Pemahaman dari proses penyelesaian arbitrasi yang dimaksudkan ini sangat
berbeda dengan mekanisme penyelesaian dalam konteks praktek adat molo
sabuang, dimana pihak ketiga dalam hal ini pemegang otoritas (lembaga-lembaga
adat) tidak mempunyai kewenangan dalam memutuskan siapa yang benar dan
siapa yang salah. Tetapi sebaliknya keputusan akhir dari sebuah persoalan ada di
tangan kedua belah pihak bukan pada pemegang kewenangan atau otoritas yang
dimaksud oleh arbitrasi ini.
Pembuktian itu dengan cara menyelam (molo), dan bagi siapa yang lebih
cepat naik atau mengeluarkan kepala dari dalam air lebih dahulu maka dialah
pihak yang kalah (bukan pemilik), atau sebaliknya bagi pihak yang menang
(pemilik) adalah orang yang bertahan lama di dalam air. Apa yang dikatakan oleh
124
para teori konflik bahwa cara penyelesaian dengan menghadirkan pihak ketiga
sebagai perwasitan (arbitrasi) yang mempunyai kewenangan penuh untuk
memutuskan sebuah persoalan, meskipun hasil keputusan itu tidak memuaskan
salah satu diantara mereka. Itu berarti pihak yang bertikai dipaksakan untuk harus
menerima keputusan dari pihak ketiga. Meskipun nantinya meraka berhak untuk
mengajukan usulan, kendati mereka mau-tidak mau harus menerima keputusan
pihak ketiga itu.
Dalam “konteks praktek adat molo sabuang”, yang menentukan kebenaran
hakiki bukanlah pihak ketiga dalam pengertian (arbitrasi), melainkan mereka yang
bertikailah yang memutuskannya sendiri. Artinya pemangku adat hanya bertugas
menjalankan fungsi adat tetapi tidak berhak memutuskan sebuah persoalan.

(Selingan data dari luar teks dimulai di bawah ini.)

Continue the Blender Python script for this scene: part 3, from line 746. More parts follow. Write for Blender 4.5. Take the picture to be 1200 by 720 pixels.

Masyarakat adat Aru masih percaya bahwa ada pemegang otoritas yang paling
tertinggi dari manusia biasa yang mereka sebut dengan Jirjirduai darapopopane
(tuhan langit) dan Jomjagasira datuk tantana (tuhan bumi).
Perwasitan atau arbitrasi bagi masyarakat Marafenfen atau masyarakat adat
Aru bukanlah seperti pihak ketiga yang digambarkan oleh para teori konflik
dalam hal ini pemangku adat. Mereka menggambarkan pihak ketiga ini adalah
sebuah kekuasaan besar yang tidak bisa dilihat dengan mata manusiawi mereka.
Namun mereka percaya bahwa yang tak terlihat itu mampu melahirkan sebuah
kebenaran hakiki dibanding pemangku adat yang adalah manusia biasa seperti
mereka. Disitulah mereka percaya bahwa apa yang mereka minta pasti dikabulkan
meskipun itu penuh dengan resiko atau konsekwensi (sanksi) yang begitu berat
sekalipun. Tetapi bukan harus menaruh harapan kepada manusia hidup sejaman
dengan mereka.
125
Praktek adat molo sabuang ini mempunyai sanksi adat yang sangat berat
jika pihak yang kalah ingin merebut kembali barang yang disengketakan. Sebab
sanksi itu sesuai dengan apa yang dimintakan dalam doa adat kepada yang punya
kuasa yakni Jirjirduai darapopopane (tuhan langit) dan Jom jagasira datuk
tantana (tuhan bumi). Sanksi itu berupa sakit, bencana atau bahkan sampai pada
tingkat kematian bagi keluarga si pelanggar keputusan adat. Sanksi ini juga tidak
mempunyai batasan waktu, artinya sanksi itu bisa dilepaskan hanya dengan jalan
“doa adat” atau yang mereka sebut “angka adat” (doa melepaskan kutukan).
Akibat dari sanksi yang begitu berat ini membuat mereka takut untuk merebut
kembali barang yang disengketakan itu. Sikap ketakutan inilah yang menutupi
ruang gerak menggugat kembali barang yang disengketakan, jika dibandingkan
dengan keputusan pihak ketiga (arbitrasi) yang membuka ruang untuk bisa
menggugat hasil dari pada keputusan yang diambil.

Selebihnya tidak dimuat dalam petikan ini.